[Data supplied start]

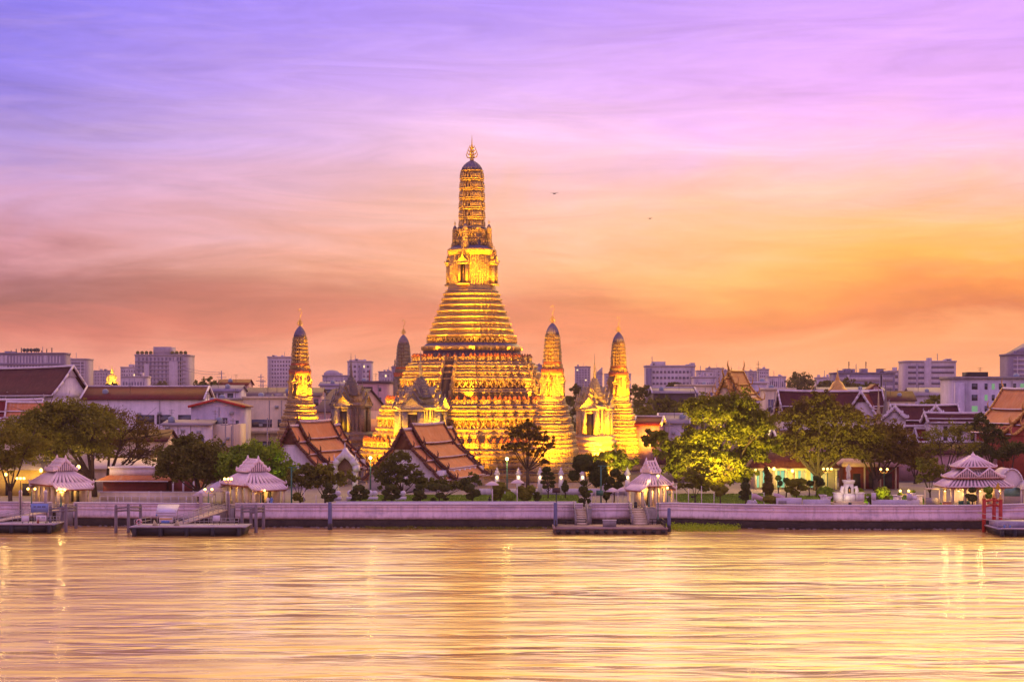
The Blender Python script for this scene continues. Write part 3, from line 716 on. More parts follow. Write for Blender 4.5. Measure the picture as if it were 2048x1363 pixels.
# mondops: cross-plan shrines with porches and a tiered needle spire
def mondop(label, stone, lx, ly, hs=1.0):
    x, y = loc2(lx, ly)
    t = thing('mondop', label, 'shrine', (x, y, 0), PHI, 'pointed shrines between the corner towers')
    s9 = lambda py: CZ-(py-787)/9.04
    mb = MB()
    pr, mi = mould(GZ, 5.0, s9(930), 4.6, 1, .3); stack(mb, SIMPLE, pr, mis=mi)
    pr, mi = mould(s9(930), 4.4, s9(870), 3.9, 3, .22); stack(mb, SIMPLE, pr, mis=mi)
    mb.build('plinth', [stone, stone], t)
    mb = MB()
    stack(mb, SIMPLE, [(s9(872), 3.3), (s9(868), 3.3), (s9(867), 3.1), (s9(818), 2.95), (s9(816), 3.2), (s9(812), 3.3), (s9(810), 2.9)])
    for xx, yy, nx, ny in walk(SIMPLE, 3.08, .6): mb.boxc(xx, yy, s9(867), .14, .26, s9(818)-s9(867), 0, math.atan2(ny, nx))
    for q in range(4):
        a = q*math.pi/2; c, s = math.cos(a), math.sin(a)
        def g(t_, o, z_): return (c*o-s*t_, s*o+c*t_, z_)
        def bx(t0, t1, o0, o1, z0, z1, m_): mb.hexa([g(t0,o0,z0),g(t1,o0,z0),g(t1,o1,z0),g(t0,o1,z0)], [g(t0,o0,z1),g(t1,o0,z1),g(t1,o1,z1),g(t0,o1,z1)], m_)
        bx(-1.7,-.85,2.6,3.75,s9(868),s9(820),0); bx(.85,1.7,2.6,3.75,s9(868),s9(820),0); bx(-.86,.86,2.6,3.55,s9(826),s9(820),0)
        bx(-.84,.84,3.3,3.4,s9(868),s9(826.2),1); bx(-1.85,1.85,2.6,3.9,s9(819.8),s9(815),0)
        for k, (wv, zb, hh, of) in enumerate(((1.95, s9(815), 2.4, 3.95), (1.45, s9(806), 2.5, 3.3), (1.0, s9(793), 2.2, 2.5))):
            arch = [(-wv,0),(wv,0),(wv*.5,hh*.45),(0,hh),(-wv*.5,hh*.45)]
            f0 = [g(t_, .5, zb+z_) for t_, z_ in arch]; f1 = [g(t_, of, zb+z_) for t_, z_ in arch]
            mb.mesh(f0+f1, [tuple(range(5)), tuple(range(9,4,-1))]+[(i, (i+1) % 5, (i+1) % 5+5, i+5) for i in range(5)], 2)
            for (a0, b0), (a1, b1) in (((-wv*1.08,0),(-wv*.5,hh*.5)),((-wv*.5,hh*.5),(0,hh*1.05)),((wv*1.08,0),(wv*.5,hh*.5)),((wv*.5,hh*.5),(0,hh*1.05))):
                mb.bar(g(a0, of+.05, zb+b0), g(a1, of+.05, zb+b1), .2, .22, 0)
            mb.bar(g(0, of, zb+hh), g(0, of+.1, zb+hh+.7), .1, mi=0)
            for sg in (-1, 1): mb.bar(g(sg*wv, of, zb), g(sg*wv*1.15, of+.1, zb+.55), .13, mi=0)
    mb.build('shrine_storey', [stone, DARK, STONE2], t)
    mb = MB(); z0 = s9(795); r = 1.9
    for k in range(7):
        h_ = (s9(757)-z0)/7; rr = r*(1-k/8.3); z_ = z0+k*h_
        stack(mb, SIMPLE, [(z_, rr), (z_+h_*.25, rr*1.08), (z_+h_*.4, rr*1.02), (z_+h_*.45, rr*.8), (z_+h_, rr*.78)])
        petals(mb, SIMPLE, rr*1.0, z_+h_*.4, h_*.8, max(.3, rr*.3))
    mb.lathe([(.42,s9(758)),(.3,s9(750)),(.36,s9(748)),(.2,s9(738)),(.22,s9(736)),(.1,s9(725)),(.02,s9(706))], 10)
    mb.build('tiered_spire', [stone], t)
    return t
mondop('slim pointed shrine lit gold between the two corner towers on the right', STONE2, 29.4, -.9)
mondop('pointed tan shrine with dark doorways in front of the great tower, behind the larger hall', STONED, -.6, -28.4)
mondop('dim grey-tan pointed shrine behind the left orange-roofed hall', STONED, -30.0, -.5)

for o in list(bpy.data.objects):
    if o.name.startswith('mondop') and not o.parent:
        if 'tan shrine' in o['label']: o.scale = (1.38, 1.2, 1.0)
        elif 'dim' in o['label']: o.scale = (1.12, 1.12, 1.02)
# floodlights standing round the tower, the lit lamps that turn it gold
def flood(loc, aim, power, col=(1, .475, .010), size=1.0, spot=70, label='small floodlight on the temple terrace aimed up at the great tower', near=None):
    t = thing('floodlight', label, 'floodlight', loc, 0, 'floodlights round the great tower')
    a = Vector(aim)-Vector(loc); a.normalize()
    mb = MB(); mb.box(-.2,.2,-.2,.2,0,.08); mb.bar((0,0,.08),(0,0,.4),.08); mb.boxc(0,0,.4,.5,.3,.36,0,math.atan2(a.y, a.x)+math.pi/2, ta=.03); mb.build('housing', IRON, t)
    L = bpy.data.lights.new('flood_lamp', 'SPOT'); L.energy = power*4.6; L.color = col; L.spot_size = R(spot); L.spot_blend = .6; L.shadow_soft_size = size
    o = bpy.data.objects.new('flood_lamp', L); COL.objects.link(o); o.parent = t; o.location = (a.x*.5, a.y*.5, 1.2)
    o.rotation_euler = a.to_track_quat('-Z', 'Y').to_euler()
    return t
def lflood(lx, ly, z, ax, ay, az, power, **kw):
    x, y = loc2(lx, ly); xa, ya = loc2(ax, ay); return flood((x, y, z), (xa, ya, az), power, **kw)
KW = 1000
FL = 'floodlight in the temple garden '
lflood(-15, -42, GZ, -4, -12, 18, 34*KW, spot=75, label=FL+'between the two orange-roofed halls')
lflood(8, -41, GZ, 2, -14, 17, 36*KW, spot=78, label=FL+'behind the railing in front of the great tower')
lflood(44, -12, GZ, 12, -3, 18, 32*KW, spot=75, label=FL+'right of the great tower near the slim lit shrine')
lflood(-42, -12, GZ, -12, -4, 16, 17*KW, spot=72, label=FL+'left of the great tower below the lone corner tower')
lflood(-3, -34, 5, 0, 0, 52, 105*KW, spot=46, label=FL+'behind the larger hall aimed at the upper tower')
lflood(33, -5, 5, 0, 0, 52, 75*KW, spot=44, label=FL+'beside the slim lit shrine aimed at the upper tower')
for q, (ax, ay) in enumerate(((0,-1),(1,0),(-1,0))):
    for sd in (-1, 1):
        px_, py_ = ax*17.3-ay*sd*6, ay*17.3+ax*sd*6
        if (q == 2): continue
        lflood(px_, py_, zz(806), ax*9-ay*sd*3, ay*9+ax*sd*3, zz(660), 1.6*KW, spot=80, size=.5, label='floodlight on the second terrace, %s side, %s of its stair' % (('river','right')[q], ('left','right')[(sd+1)//2]))
        px_, py_ = ax*12.0-ay*sd*5, ay*12.0+ax*sd*5
        lflood(px_, py_, zz(722), ax*3, ay*3, zz(520), 4.5*KW, spot=44, size=.5, label='floodlight on the top terrace, %s side, %s of its stair' % (('river','right')[q], ('left','right')[(sd+1)//2]))
lflood(28.2+4, -28.2-16, GZ, 28.2, -28.2, 20, 21*KW, spot=72, label=FL+'before the nearest corner tower')
lflood(-28.2+13, -28.2-5, GZ, -28.2, -28.2, 19, 8*KW, spot=80, label=FL+'before the lone left corner tower')
lflood(28.2+11, 28.2-14, GZ, 28.2, 28.2, 20, 24*KW, spot=70, label=FL+'right of the farther corner tower')
lflood(28.6+9, -.9-11, GZ, 28.6, -.9, 12, 1.2*KW, spot=75, label=FL+'before the slim lit shrine')
lflood(-8, -37, GZ, -.6, -28.4, 12, 1.2*KW, spot=75, col=(1,.6,.25), label=FL+'before the tan shrine')

lflood(28.2+2, -28.2-22, GZ, 28.2, -28.2, 31, 58*KW, spot=40, label='floodlight aimed at the spire of the nearest corner tower')
lflood(-28.2+12, -28.2-8, GZ, -28.2-1, -28.2, 32, 62*KW, spot=44, label='floodlight aimed at the spire of the lone left corner tower')
lflood(28.2+12, 28.2-18, GZ, 28.2, 28.2, 31, 50*KW, spot=42, label='floodlight aimed at the spire of the farther corner tower')
lflood(10, -34, 4, 0, 0, 66, 120*KW, spot=26, label='floodlight with a narrow beam aimed at the top of the great tower')

lflood(-28.2-9, -28.2+1, GZ, -28.2, -28.2, 14, 14*KW, spot=90, label='floodlight low on the left side of the lone left corner tower')
lflood(-28.2+2, -28.2-8.5, GZ, -28.2, -28.2, 12, 7*KW, spot=95, label='floodlight close before the base of the lone left corner tower')
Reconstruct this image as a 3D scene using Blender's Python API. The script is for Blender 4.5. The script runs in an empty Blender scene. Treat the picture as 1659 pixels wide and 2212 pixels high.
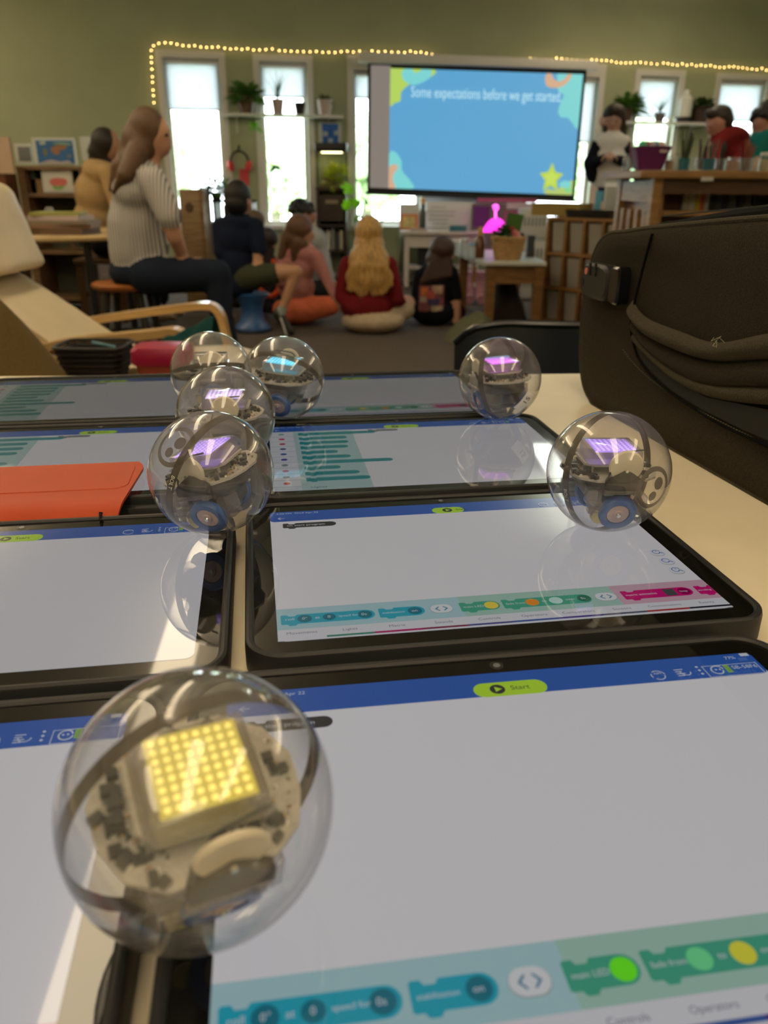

[Data supplied end]

_Written exercise_:
Copy every line above that includes the string "STONED".

_Exercise answer_:
mondop('pointed tan shrine with dark doorways in front of the great tower, behind the larger hall', STONED, -.6, -28.4)
mondop('dim grey-tan pointed shrine behind the left orange-roofed hall', STONED, -30.0, -.5)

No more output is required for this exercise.